Semiconductor quantum dots are often regarded as model candidates for “qubits” –the building blocks of quantum computing - due to their discrete, atomic-like density of states and the relative ease of generating single excitations (excitons or spins) per dot. Of particular interest for quantum information processing are entanglement schemes that exploit linearly polarized exciton eigenstates that occur naturally in quantum dots due to shape anisotropy.

I will show that high-resolution, polarization-resolved, resonant magneto-photoluminescence (PL) experiments1 (also known as fluorescence line narrowing) bring new insights into these exciton states in CdSe colloidal nanocrystals. Specifically, the observation of a spin-flip –like peak in the PL spectrum infers the existence of two distinct orthogonal linearly polarized excitonic states aligned along well-defined crystalline directions, which may be employed in building the coherent states needed for the practical realization of quantum computation schemes.
Moreover, high-resolution, polarization-resolved, low-temperature, single dot photoluminescence experiments independently confirm the existence of the orthogonal excitonic states in colloidal CdSe nanocrystals.
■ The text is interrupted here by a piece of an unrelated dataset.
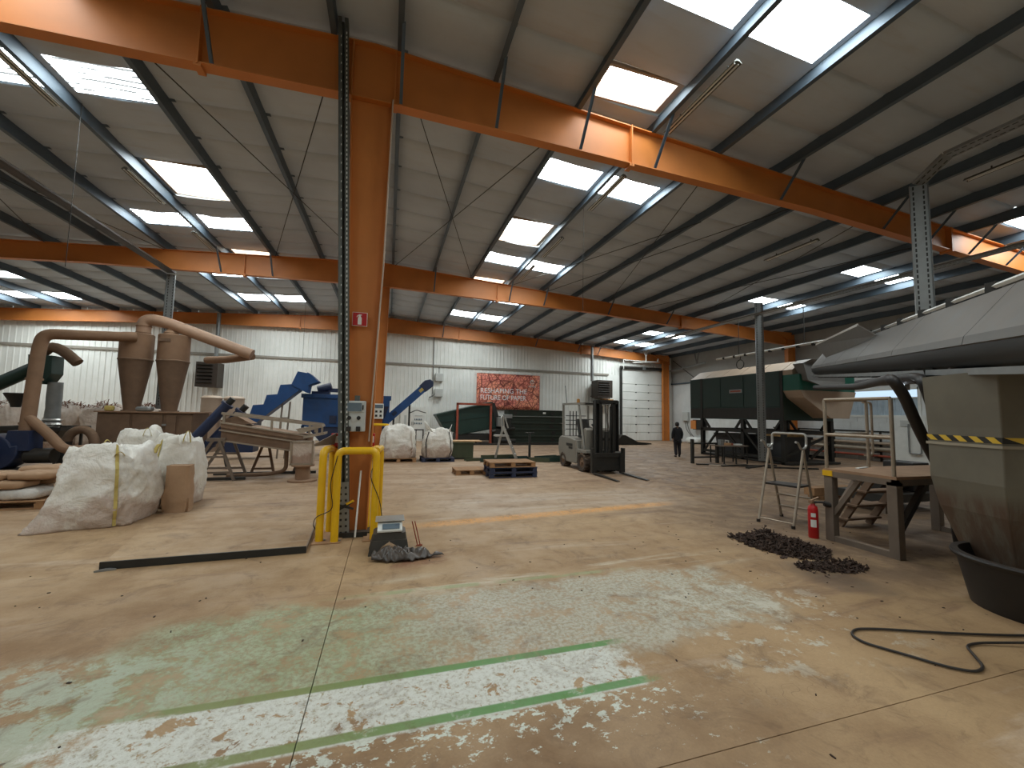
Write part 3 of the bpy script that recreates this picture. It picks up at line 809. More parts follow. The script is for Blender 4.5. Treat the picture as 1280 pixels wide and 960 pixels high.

Its magnitude ranges from 1 to 2meV, as a function of size, in very good agreement with the results of high field ensemble measurements.

Furthermore, similar high magnetic field photoluminescence1,2 as well as Kerr rotation spectroscopy3 experiments may be employed in studying GaN-based materials and heterostructures for more spintronics and quantum computation applications.

1 “Bright Exciton Fine Structure and Anisotropy Exchange in CdSe Colloidal Nanocrystal Quantum Dots”, M. Furis, H. Htoon, M. A. Petruska, T. Barrick, V. I. Klimov, and S. A. Crooker, submitted to PRL, arXiv:cond-mat/0511567

2 “Time and Polarization-Resolved Optical Spectroscopy of Colloidal CdSe Nanocrystal Quantum Dots in High Magnetic Fields”, M. Furis, J. A. Hollingsworth, V. I. Klimov, and S. A. Crooker, J. Phys. Chem. B 109, 15332 (2005).

3 “ Imaging Spin Transport in Lateral Ferromagnet/Semiconductor Structures”, S. A. Crooker, M. Furis, X. Lou, C. Adelmann, D. L. Smith, C. J. Palmstrøm and P. A. Crowell, Science, sept. 2005.